Eron Duarte Fagundes
Juno Por Eron Duarte Fagundes
| Data: 04/07/2008

Marcado em sua utilização de cenários naturais pelas estações do ano (é um processo a que o cinema, arte visual, recorre de quando em quando; um dos pontos altos do valer-se das evocações das estações do ano para estruturar uma narrativa fílmica é o maravilhoso Amantes no meio do mundo, 1974, do suíço Alain Tanner), Juno (2007), dirigido pelo norte-americano Jason Reitman, é uma comédia dramática que se comunica facilmente com o público. Mas, embora ambientado nas esquisitices do universo jovem de hoje, está longe de ser uma bobagem infanto-juvenil.

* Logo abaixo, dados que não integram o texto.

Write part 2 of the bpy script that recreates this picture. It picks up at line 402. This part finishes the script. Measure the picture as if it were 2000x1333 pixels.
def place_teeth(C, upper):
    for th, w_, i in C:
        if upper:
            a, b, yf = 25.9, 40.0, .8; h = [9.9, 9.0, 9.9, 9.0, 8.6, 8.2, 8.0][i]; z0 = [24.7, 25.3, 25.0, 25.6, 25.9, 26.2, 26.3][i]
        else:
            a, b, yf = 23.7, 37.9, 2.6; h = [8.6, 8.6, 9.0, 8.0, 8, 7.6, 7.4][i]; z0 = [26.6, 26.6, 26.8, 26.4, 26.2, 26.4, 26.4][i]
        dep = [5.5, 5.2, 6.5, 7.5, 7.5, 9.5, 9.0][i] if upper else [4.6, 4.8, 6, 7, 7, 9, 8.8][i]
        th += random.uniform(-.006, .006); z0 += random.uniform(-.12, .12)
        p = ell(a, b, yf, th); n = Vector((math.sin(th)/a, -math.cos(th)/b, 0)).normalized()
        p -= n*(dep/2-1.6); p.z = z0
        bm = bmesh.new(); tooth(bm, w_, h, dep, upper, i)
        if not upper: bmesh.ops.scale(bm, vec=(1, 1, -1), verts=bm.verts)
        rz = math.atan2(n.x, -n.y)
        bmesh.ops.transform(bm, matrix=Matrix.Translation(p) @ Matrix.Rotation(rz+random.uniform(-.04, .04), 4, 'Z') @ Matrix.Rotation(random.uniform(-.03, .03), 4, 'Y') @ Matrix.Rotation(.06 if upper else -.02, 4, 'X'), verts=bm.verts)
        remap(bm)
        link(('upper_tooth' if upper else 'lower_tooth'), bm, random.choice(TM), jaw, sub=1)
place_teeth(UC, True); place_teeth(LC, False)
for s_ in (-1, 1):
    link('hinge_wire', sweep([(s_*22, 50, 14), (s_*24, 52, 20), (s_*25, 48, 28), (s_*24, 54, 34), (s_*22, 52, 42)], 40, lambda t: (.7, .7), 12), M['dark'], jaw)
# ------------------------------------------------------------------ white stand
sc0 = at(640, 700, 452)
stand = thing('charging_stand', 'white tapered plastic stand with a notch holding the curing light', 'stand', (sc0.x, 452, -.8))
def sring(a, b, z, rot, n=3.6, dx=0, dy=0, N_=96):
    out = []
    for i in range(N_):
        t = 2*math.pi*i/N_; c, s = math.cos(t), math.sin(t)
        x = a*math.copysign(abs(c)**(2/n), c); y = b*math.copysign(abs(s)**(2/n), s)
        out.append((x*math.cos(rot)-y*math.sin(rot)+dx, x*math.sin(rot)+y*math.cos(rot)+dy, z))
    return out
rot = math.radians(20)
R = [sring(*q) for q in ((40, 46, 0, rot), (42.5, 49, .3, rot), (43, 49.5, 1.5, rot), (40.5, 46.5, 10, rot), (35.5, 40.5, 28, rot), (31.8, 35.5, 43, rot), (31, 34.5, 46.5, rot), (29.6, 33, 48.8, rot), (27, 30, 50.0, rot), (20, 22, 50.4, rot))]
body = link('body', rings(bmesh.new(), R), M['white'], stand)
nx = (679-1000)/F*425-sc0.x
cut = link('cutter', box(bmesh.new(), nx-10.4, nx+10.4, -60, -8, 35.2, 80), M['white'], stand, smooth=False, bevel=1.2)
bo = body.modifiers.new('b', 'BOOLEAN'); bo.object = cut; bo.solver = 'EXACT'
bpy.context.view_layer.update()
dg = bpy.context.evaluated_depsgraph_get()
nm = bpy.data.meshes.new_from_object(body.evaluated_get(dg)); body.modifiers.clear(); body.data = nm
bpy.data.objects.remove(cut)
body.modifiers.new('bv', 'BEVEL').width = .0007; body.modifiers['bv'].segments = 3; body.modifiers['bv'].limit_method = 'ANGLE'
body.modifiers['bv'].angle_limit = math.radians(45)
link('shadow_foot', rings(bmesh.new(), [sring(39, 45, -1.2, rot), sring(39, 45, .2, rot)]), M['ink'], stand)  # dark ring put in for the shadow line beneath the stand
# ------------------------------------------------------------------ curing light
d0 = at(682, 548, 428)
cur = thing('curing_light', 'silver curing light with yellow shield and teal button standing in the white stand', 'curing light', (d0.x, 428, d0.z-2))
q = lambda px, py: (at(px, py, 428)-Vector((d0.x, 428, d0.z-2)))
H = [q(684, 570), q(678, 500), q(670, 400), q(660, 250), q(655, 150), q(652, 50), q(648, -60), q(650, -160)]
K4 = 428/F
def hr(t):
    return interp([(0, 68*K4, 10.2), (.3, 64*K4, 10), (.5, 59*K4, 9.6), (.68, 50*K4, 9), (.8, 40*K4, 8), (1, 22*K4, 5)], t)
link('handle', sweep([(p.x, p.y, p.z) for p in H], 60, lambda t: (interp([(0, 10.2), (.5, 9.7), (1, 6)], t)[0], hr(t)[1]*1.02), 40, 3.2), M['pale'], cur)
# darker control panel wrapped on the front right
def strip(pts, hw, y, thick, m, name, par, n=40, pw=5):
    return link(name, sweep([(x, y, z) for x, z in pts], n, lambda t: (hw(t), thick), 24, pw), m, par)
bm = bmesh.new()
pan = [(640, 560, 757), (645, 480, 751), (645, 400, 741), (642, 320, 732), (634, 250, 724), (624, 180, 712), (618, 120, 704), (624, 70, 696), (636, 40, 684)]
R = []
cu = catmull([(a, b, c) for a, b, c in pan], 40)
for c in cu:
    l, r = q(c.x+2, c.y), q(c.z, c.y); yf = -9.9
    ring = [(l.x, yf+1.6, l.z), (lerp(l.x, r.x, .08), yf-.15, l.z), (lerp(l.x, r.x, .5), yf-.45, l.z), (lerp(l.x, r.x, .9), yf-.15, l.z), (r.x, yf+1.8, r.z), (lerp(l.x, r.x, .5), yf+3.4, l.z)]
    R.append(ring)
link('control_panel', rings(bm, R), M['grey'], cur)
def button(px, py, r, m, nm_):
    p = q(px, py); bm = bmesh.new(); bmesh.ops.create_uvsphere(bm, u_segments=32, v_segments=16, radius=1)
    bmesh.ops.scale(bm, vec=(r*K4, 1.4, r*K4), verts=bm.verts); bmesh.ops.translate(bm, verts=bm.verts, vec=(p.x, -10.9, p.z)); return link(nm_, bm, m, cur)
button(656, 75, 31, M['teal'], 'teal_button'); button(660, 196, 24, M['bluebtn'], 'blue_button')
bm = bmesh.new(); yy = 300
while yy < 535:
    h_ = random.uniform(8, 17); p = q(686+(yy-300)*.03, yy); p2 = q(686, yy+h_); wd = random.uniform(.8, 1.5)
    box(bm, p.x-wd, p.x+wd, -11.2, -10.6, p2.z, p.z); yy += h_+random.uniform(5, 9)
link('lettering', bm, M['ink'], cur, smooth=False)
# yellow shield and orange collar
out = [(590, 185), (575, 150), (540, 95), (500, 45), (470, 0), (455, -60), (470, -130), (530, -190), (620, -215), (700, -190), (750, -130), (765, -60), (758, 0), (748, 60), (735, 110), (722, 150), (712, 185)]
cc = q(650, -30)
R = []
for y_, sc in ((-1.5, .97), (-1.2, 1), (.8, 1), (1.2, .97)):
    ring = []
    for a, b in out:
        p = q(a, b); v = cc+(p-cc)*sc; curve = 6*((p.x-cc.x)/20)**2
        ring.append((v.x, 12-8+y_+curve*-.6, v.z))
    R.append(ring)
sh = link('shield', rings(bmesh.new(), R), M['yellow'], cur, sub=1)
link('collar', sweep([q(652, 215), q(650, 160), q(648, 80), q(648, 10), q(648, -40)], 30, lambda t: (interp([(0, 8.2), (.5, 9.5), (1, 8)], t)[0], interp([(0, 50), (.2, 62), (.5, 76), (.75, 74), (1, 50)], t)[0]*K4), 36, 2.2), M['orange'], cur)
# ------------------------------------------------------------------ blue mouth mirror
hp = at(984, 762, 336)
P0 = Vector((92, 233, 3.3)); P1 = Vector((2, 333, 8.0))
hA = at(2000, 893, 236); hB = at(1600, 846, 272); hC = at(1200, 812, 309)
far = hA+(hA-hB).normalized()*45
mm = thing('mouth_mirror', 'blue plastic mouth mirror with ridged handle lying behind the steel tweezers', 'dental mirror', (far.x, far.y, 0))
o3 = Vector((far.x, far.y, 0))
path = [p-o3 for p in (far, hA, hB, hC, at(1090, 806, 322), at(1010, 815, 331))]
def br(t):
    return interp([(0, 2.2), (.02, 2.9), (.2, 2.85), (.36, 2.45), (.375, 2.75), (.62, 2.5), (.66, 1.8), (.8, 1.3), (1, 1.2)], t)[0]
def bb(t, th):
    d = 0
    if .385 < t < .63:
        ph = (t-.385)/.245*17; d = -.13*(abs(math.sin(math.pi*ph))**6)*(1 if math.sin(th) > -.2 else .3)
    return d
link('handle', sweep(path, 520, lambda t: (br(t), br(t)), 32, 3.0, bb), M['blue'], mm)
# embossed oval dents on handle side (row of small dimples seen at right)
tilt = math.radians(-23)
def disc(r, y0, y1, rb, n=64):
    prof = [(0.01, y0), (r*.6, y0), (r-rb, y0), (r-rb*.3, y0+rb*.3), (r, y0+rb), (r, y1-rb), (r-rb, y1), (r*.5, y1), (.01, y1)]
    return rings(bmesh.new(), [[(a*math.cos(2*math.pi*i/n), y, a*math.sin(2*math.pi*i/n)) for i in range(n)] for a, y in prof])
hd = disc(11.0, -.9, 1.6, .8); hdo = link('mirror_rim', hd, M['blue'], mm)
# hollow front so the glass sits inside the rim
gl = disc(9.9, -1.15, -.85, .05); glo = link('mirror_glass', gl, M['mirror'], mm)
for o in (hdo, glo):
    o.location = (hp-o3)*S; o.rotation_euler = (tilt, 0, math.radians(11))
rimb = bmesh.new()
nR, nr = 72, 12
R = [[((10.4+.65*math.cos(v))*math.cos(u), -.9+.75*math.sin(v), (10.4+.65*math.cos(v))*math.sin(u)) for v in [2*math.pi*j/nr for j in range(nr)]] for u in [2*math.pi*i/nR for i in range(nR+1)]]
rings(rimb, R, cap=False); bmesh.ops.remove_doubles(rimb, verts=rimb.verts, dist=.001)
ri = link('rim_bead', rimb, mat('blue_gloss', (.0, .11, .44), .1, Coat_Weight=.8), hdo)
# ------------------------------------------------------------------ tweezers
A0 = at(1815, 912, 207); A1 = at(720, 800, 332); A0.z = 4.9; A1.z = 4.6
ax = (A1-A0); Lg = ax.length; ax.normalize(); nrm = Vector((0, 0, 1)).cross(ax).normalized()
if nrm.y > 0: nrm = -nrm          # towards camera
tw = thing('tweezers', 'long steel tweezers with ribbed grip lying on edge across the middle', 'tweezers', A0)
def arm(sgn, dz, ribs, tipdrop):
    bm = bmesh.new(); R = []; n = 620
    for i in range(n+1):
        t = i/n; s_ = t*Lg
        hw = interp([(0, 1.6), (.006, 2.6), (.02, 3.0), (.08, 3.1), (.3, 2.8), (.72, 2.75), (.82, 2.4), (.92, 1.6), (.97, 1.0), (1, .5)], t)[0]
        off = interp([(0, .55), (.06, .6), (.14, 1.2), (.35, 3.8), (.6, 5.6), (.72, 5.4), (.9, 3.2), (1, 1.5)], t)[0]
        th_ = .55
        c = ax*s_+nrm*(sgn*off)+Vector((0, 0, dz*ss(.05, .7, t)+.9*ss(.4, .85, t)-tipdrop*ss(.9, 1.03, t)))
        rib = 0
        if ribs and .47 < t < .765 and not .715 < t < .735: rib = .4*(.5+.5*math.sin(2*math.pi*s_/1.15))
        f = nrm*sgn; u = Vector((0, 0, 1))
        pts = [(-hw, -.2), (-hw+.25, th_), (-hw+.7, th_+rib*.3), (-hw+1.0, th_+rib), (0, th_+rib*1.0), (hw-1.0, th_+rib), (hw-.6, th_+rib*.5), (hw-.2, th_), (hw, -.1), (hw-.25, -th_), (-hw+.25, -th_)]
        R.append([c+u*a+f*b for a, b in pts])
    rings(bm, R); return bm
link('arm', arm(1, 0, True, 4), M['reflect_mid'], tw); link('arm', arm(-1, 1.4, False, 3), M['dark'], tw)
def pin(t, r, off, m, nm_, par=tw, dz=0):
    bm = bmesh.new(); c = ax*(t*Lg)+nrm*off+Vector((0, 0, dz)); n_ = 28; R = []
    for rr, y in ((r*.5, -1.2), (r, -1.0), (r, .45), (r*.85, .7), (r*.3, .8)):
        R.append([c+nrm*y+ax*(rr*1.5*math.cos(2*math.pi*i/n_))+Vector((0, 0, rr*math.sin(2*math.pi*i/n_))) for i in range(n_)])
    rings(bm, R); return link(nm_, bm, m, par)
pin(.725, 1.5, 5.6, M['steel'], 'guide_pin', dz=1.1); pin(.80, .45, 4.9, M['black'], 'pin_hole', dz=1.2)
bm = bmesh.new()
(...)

Boa parte dos méritos do filme vem da espontaneidade que o realizador soube imprimir ao elenco. A espontaneidade nasce da própria escolha ajustada dos intérpretes (perfeitos para os tipos cênicos que representam) e se estende na maneira como Reitman os vai dispondo em seus quadros tão ágeis quanto enxutos. Apesar de uma certa característica de facilidade americana de filmar, às vezes se tem a fugidia impressão de que o diretor aprendeu alguma coisa da sutileza européia; com o francês Eric Rohmer, por exemplo, mas sem a intelectualização dos diálogos, deixando somente uma agradável banalidade do cotidiano. Rohmer talvez seja mesmo uma evocação demasiado pesada e filosófica para um cineasta que, em seu filme, em alguns diálogos, prefere citar o italiano Dario Argento e faz duas de suas personagens assistir a um filme de horror violentissimamente sanguinário.

Se a espontaneidade de interpretar é a chave da simpatia do filme, a jovem atriz Ellen Page, na pele da adolescente que engravida de seu patético namorado eventual e decide dar o bebê a um casal para adoção, está extraordinária e quase carrega a narrativa com uma energia poucas vezes vista no cinema americano de hoje. O tema central do filme —gravidez indesejada na adolescência— tem sido tocado aqui e ali pelo cinema; em A criança (2005), dos belgas Jean-Pierre e Luc Dardenne, um casal de adolescentes tem o filho inesperado; se Bruno, o rapaz dos Dardenne, quer vender a criança a despeito de sua namorada, obedecendo a seus instintos criminosos, Paulie, o garoto de Juno, é uma figura acovardada, bloqueada diante dos ímpetos decididos de Juno, a garota que engravida; demais, os adolescentes europeus de A criança parecem perdidos no universo, enquanto em Juno a base familiar americana ainda existe. E os Dardenne são também mais duros e ásperos que Reitman em sua abordagem (docemente americana) da questão. O final de Juno não deixa de ser demasiado conformista e conciliador ao modo dos melodramas de Hollywood; mas isto não lhe retira um sopro até certo ponto original dentro das asfixiantes fórmulas do cinema que habitualmente vemos.